But the emotional thrust of his speech was that our collective American identity is the key to overcoming our adversity. “I won’t pretend this will be easy or come without cost,” he said. “We will all need to sacrifice, and we will all need to pull our weight because now more than ever, we are all in this together. What this crisis has taught us is that at the end of the day, there is no real separation between Main Street and Wall Street. There is only the road we’re traveling on as Americans—and we will rise or fall on that journey as one nation, as one people.” The crowd of 21,000 (19,500 or so sat under protected bleachers) responded with predictable ferocity.

About 600 miles east, in Pennsylvania, McCain was giving a very different speech. McCain moved quickly through the changes he would make, as if reading from a series of bullet points, then spent the bulk of his remarks going after Obama. He wasn’t calling the audience to his vision of the future. He was poking holes in Obama’s record.

Washington Post columnist Dana Milbank, a member of the “mainstream media,” looks for a hug at a McCain/Palin rally in Pennsylvania.

McCain’s argument is not unreasonable: Obama has not fought his party in any major way in Washington—at any rate, not on as many issues as Sen. McCain has. That kind of political courage matters. Nor, for that matter, has Obama reached out to Republicans the way McCain has reached out to Democrats.

Still, for this moment in the campaign—for this moment in the economy—Obama’s pitch feels much more suitable. It feels like a message that feeds a country starving for an optimistic path forward.

If voters wind up hearing it this way, it will be deeply vexing for the McCain campaign: It was McCain’s instinct to make the identical point—about the fundamental strength of American character—as a response to the financial crisis. But he lacked the eloquence and artistry to pull it off, which left him open to criticism that he was out of touch.

The campaign in recent days has been a circus of charge and countercharge, and in many ways the Indianapolis event was no different. Obama blamed McCain for Bush’s policies. He insisted that a Washington veteran couldn’t change Washington institutions.

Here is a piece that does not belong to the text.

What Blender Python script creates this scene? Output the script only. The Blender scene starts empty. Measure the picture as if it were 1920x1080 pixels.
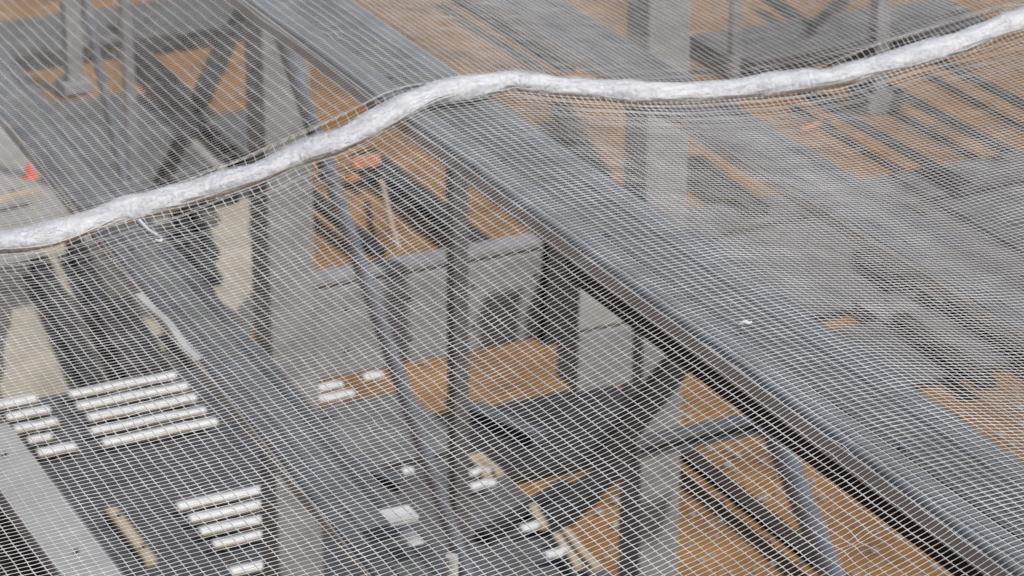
import bpy, math, random
import numpy as np
from mathutils import Vector, Matrix
random.seed(4); rng = np.random.default_rng(7)
S = bpy.context.scene; COL = S.collection
# ---------------------------------------------------------------- camera
PITCH, YAW = math.radians(22.5), math.radians(25.46)
cam = bpy.data.objects.new('camera', bpy.data.cameras.new('camera')); COL.objects.link(cam)
cam.location = (0, 0, 16.2); cam.rotation_euler = (math.radians(90) - PITCH, 0, -YAW)
cam.data.sensor_width = 36; cam.data.lens = 105.86; cam.data.clip_start = .1; cam.data.clip_end = 2000
cam.data.dof.use_dof = True; cam.data.dof.focus_distance = 5.2; cam.data.dof.aperture_fstop = 10.5
S.camera = cam
# ---------------------------------------------------------------- sky and sun
SUN_EL, SUN_AZ = 52, 150          # azimuth clockwise from +Y
w = bpy.data.worlds.new('World'); S.world = w; w.use_nodes = True
nt = w.node_tree; bg = nt.nodes['Background']
sky = nt.nodes.new('ShaderNodeTexSky'); sky.sky_type = 'NISHITA'; sky.sun_disc = False
sky.sun_elevation = math.radians(SUN_EL); sky.sun_rotation = math.radians(SUN_AZ); sky.dust_density = 2.0
nt.links.new(sky.outputs[0], bg.inputs[0]); bg.inputs[1].default_value = .075
sl = bpy.data.lights.new('sun', 'SUN'); sl.energy = 3.1; sl.angle = math.radians(4); sl.color = (1, .975, .94)
so = bpy.data.objects.new('sun', sl); COL.objects.link(so)
e, z_ = math.radians(SUN_EL), math.radians(SUN_AZ)
sd = Vector((math.sin(z_) * math.cos(e), math.cos(z_) * math.cos(e), math.sin(e)))
so.rotation_euler = sd.to_track_quat('Z', 'Y').to_euler(); so.location = (0, -20, 40)
S.view_settings.view_transform = 'Standard'; S.view_settings.look = 'None'; S.view_settings.exposure = 0.18; S.view_settings.gamma = 1
# ---------------------------------------------------------------- materials
M = {}
def mat(name, col, col2=None, rough=.85, metal=0., scale=4., bump=.0, bscale=60., col3=None, coat=0, det=8, stretch=None):
    m = bpy.data.materials.new(name); m.use_nodes = True; n = m.node_tree; b = n.nodes['Principled BSDF']
    b.inputs['Roughness'].default_value = rough; b.inputs['Metallic'].default_value = metal
    tc = n.nodes.new('ShaderNodeTexCoord'); src = tc.outputs['Object']
    if stretch:
        mp = n.nodes.new('ShaderNodeMapping'); mp.inputs['Scale'].default_value = stretch
        n.links.new(src, mp.inputs[0]); src = mp.outputs[0]
    if col2 is None: col2 = tuple(c * .8 for c in col)
    no = n.nodes.new('ShaderNodeTexNoise'); no.inputs['Scale'].default_value = scale; no.inputs['Detail'].default_value = det
    no.inputs['Roughness'].default_value = .62
    n.links.new(src, no.inputs['Vector'])
    cr = n.nodes.new('ShaderNodeValToRGB'); cr.color_ramp.elements[0].position = .3; cr.color_ramp.elements[1].position = .7
    cr.color_ramp.elements[0].color = (*col2, 1); cr.color_ramp.elements[1].color = (*col, 1)
    if col3:
        el = cr.color_ramp.elements.new(.5); el.color = (*col3, 1)
    n.links.new(no.outputs['Fac'], cr.inputs[0]); n.links.new(cr.outputs[0], b.inputs['Base Color'])
    if bump:
        nb = n.nodes.new('ShaderNodeTexNoise'); nb.inputs['Scale'].default_value = bscale; nb.inputs['Detail'].default_value = 5
        n.links.new(src, nb.inputs['Vector'])
        bu = n.nodes.new('ShaderNodeBump'); bu.inputs['Strength'].default_value = bump; bu.inputs['Distance'].default_value = .05 if name != 'hem' else .004
        n.links.new(nb.outputs['Fac'], bu.inputs['Height']); n.links.new(bu.outputs[0], b.inputs['Normal'])
    M[name] = m; return m
mat('soil', (.32, .155, .048), (.115, .054, .019), scale=.8, bump=.8, bscale=5, col3=(.225, .108, .034))
mat('wet', (.13, .122, .105), (.06, .057, .05), scale=1.4, bump=.6, bscale=6)
mat('sand', (.46, .40, .30), (.27, .235, .175), scale=1.2, bump=.5, bscale=7)
mat('screed', (.34, .32, .29), (.24, .23, .21), scale=1.5, bump=.2)
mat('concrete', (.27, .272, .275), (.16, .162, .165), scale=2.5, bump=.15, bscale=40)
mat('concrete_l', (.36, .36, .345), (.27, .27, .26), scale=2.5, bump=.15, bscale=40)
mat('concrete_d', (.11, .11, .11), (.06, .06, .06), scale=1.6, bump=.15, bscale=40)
mat('dark', (.03, .028, .026), (.012, .011, .011), scale=2, bump=.2, bscale=20)
mat('deckblue', (.07, .071, .08), (.032, .033, .038), scale=2.2, bump=.1, bscale=30)
mat('darksteel', (.020, .020, .021), (.010, .010, .010), rough=.85, scale=3)  # near-black; serves dark steel and the bars that stand in for shadows
mat('steel', (.10, .10, .105), (.06, .06, .065), rough=.5, scale=4)
mat('roofsteel_mid', (.16, .165, .158), (.11, .115, .11), rough=.6, metal=.1, scale=2.5, stretch=(2, .8, 1), bump=.05, bscale=30)
mat('bluesteel', (.21, .245, .31), (.12, .145, .19), rough=.4, metal=.3, scale=5)
mat('galv', (.34, .36, .385), (.22, .235, .26), rough=.38, metal=.55, scale=14)
mat('roofsteel', (.27, .27, .278), (.205, .205, .21), rough=.4, metal=.35, scale=2.0, col3=(.24, .24, .248), stretch=(2, .8, 1), bump=.03, bscale=30)
mat('concrete_m', (.16, .16, .155), (.075, .075, .075), scale=1.1, bump=.2, bscale=25)
mat('roofsteel_far', (.155, .155, .168), (.085, .085, .088), rough=.5, metal=.2, scale=2.0, stretch=(3, .8, 1))
mat('flange', (.44, .44, .43), (.34, .34, .33), rough=.7, scale=10)
mat('rust_shade', (.035, .02, .015), (.014, .009, .008), rough=.95, scale=6)  # brown-black; serves rusty steel and a bar that stands in for shadow
mat('white', (.80, .80, .78), (.6, .6, .58), rough=.4, scale=18)
mat('palegrey', (.62, .62, .58), (.5, .5, .46), rough=.5, scale=9)
mat('timber', (.48, .37, .25), (.33, .25, .16), rough=.8, scale=5)
mat('orange', (.62, .24, .10), (.45, .17, .07), rough=.5, scale=5)
mat('red', (.75, .06, .05), (.6, .04, .04), rough=.5, scale=5)
mat('hem', (.68, .68, .685), (.56, .56, .58), rough=1, scale=26, bump=.12, bscale=120, stretch=(.25, 3, 3))
def thread_mat(name, c):
    m = bpy.data.materials.new(name); m.use_nodes = True; n = m.node_tree; b = n.nodes['Principled BSDF']
    b.inputs['Roughness'].default_value = .55
    tc = n.nodes.new('ShaderNodeTexCoord'); no = n.nodes.new('ShaderNodeTexNoise'); no.inputs['Scale'].default_value = 3.5; no.inputs['Detail'].default_value = 10; no.inputs['Roughness'].default_value = .75
    n.links.new(tc.outputs['Object'], no.inputs['Vector']); cr = n.nodes.new('ShaderNodeValToRGB'); cr.color_ramp.elements[0].position = .36; cr.color_ramp.elements[1].position = .58
    cr.color_ramp.elements[0].color = (c[0]*.70, c[1]*.69, c[2]*.65, 1); cr.color_ramp.elements[1].color = (*c, 1)
    n.links.new(no.outputs['Fac'], cr.inputs[0]); n.links.new(cr.outputs[0], b.inputs['Base Color'])
    tr = n.nodes.new('ShaderNodeBsdfTranslucent'); tr.inputs[0].default_value = (*c, 1)
    mx = n.nodes.new('ShaderNodeMixShader'); mx.inputs[0].default_value = .25
    n.links.new(b.outputs[0], mx.inputs[1]); n.links.new(tr.outputs[0], mx.inputs[2])
    n.links.new(mx.outputs[0], n.nodes['Material Output'].inputs[0]); M[name] = m
thread_mat('thread', (.84, .84, .83)); M['hem'].node_tree.nodes['Principled BSDF'].inputs['Specular IOR Level'].default_value = .1
# ---------------------------------------------------------------- helpers
def tag(o, label=None, cat=None, group=None, kind=None):
    if label: o['label'] = label
    if cat: o['category'] = cat
    if group: o['group'] = group
    if kind: o['kind'] = kind
    return o
def make(name, verts, faces, m, parent=None, smooth=False, bevel=0, seg=2):
    me = bpy.data.meshes.new(name); me.from_pydata([tuple(v) for v in verts], [], faces); me.update()
    o = bpy.data.objects.new(name, me); COL.objects.link(o); me.materials.append(M[m])
    if smooth: me.shade_smooth()
    if bevel:
        b = o.modifiers.new('bevel', 'BEVEL'); b.width = bevel; b.segments = seg; b.limit_method = 'ANGLE'
    if parent: o.parent = parent
    return o
def empty(name, loc):
    o = bpy.data.objects.new(name, None); COL.objects.link(o); o.location = loc; o.empty_display_size = .2; return o
def boxv(x0, x1, y0, y1, z0, z1):
    v = [(x, y, z) for z in (z0, z1) for y in (y0, y1) for x in (x0, x1)]
    f = [(0, 2, 3, 1), (4, 5, 7, 6), (0, 1, 5, 4), (2, 6, 7, 3), (0, 4, 6, 2), (1, 3, 7, 5)]
    return v, f
def join(parts):
    V, F = [], []
    for v, f in parts:
        k = len(V); V += list(v); F += [tuple(i + k for i in q) for q in f]
    return V, F
def prism(profile, p0, p1, up=(0, 0, 1)):
    """profile: list of (side, up) closed polygon; extruded from p0 to p1"""
    a, b = Vector(p0), Vector(p1); d = (b - a).normalized(); u = Vector(up)
    if abs(d.dot(u)) > .95: u = Vector((0, 1, 0))
    s = d.cross(u).normalized(); u = s.cross(d).normalized(); n = len(profile)
    V = [tuple(c + s * x + u * y) for c in (a, b) for x, y in profile]
    F = [tuple(range(n)), tuple(reversed(range(n, 2 * n)))] + [(i + n, (i + 1) % n + n, (i + 1) % n, i) for i in range(n)]
    return V, F
def iprof(w, h, tf, tw):
    return [(-w/2, -h), (w/2, -h), (w/2, -h+tf), (tw/2, -h+tf), (tw/2, -tf), (w/2, -tf), (w/2, 0), (-w/2, 0), (-w/2, -tf), (-tw/2, -tf), (-tw/2, -h+tf), (-w/2, -h+tf)]
def rel(v, o): return [(x - o[0], y - o[1], z - o[2]) for x, y, z in v]
def column(name, x, y, w, z0, z1, m, label, cat, group=None):
    t = tag(empty(name, (x, y, z0)), label, cat, group)
    make('shaft', *boxv(0, w, 0, w, 0, z1 - z0), m, t, bevel=.02)
    make('base_collar', *boxv(-.12, w + .12, -.12, w + .12, .004, .18), m, t, bevel=.02)
    for k in (-1, 1):
        make('dowel', *boxv(w/2 + k*w*.3 - .012, w/2 + k*w*.3 + .012, w*.3, w*.3 + .024, z1 - z0, z1 - z0 + .35), 'rust_shade', t)
def post(name, x, y, w, z0, z1, m, label, cat, group=None):
    t = tag(empty(name, (x, y, z0)), label, cat, group)
    make('shaft', *boxv(0, w, 0, w, .03, z1 - z0), m, t, bevel=.012)
    make('base_plate', *boxv(-.1, w + .1, -.1, w + .1, 0.005, .035), m, t)
    make('cap_plate', *boxv(-.04, w + .04, -.04, w + .04, z1 - z0, z1 - z0 + .02), m, t)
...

But the overall message was more than the sum of these exaggerations. Obama’s mere presence in Indianapolis, in fact, was a powerful message in itself. A Democratic candidate has not won the state since 1964. Obama, who narrowly lost the Democratic primary here, is now in a statistical dead heat with McCain. As Obama heads into the final weeks of the campaign, everything seems to be going his way—even the weather in Indianapolis. By the time Obama left the state fairgrounds, the rain had stopped, the clouds had parted, and the sun had come out.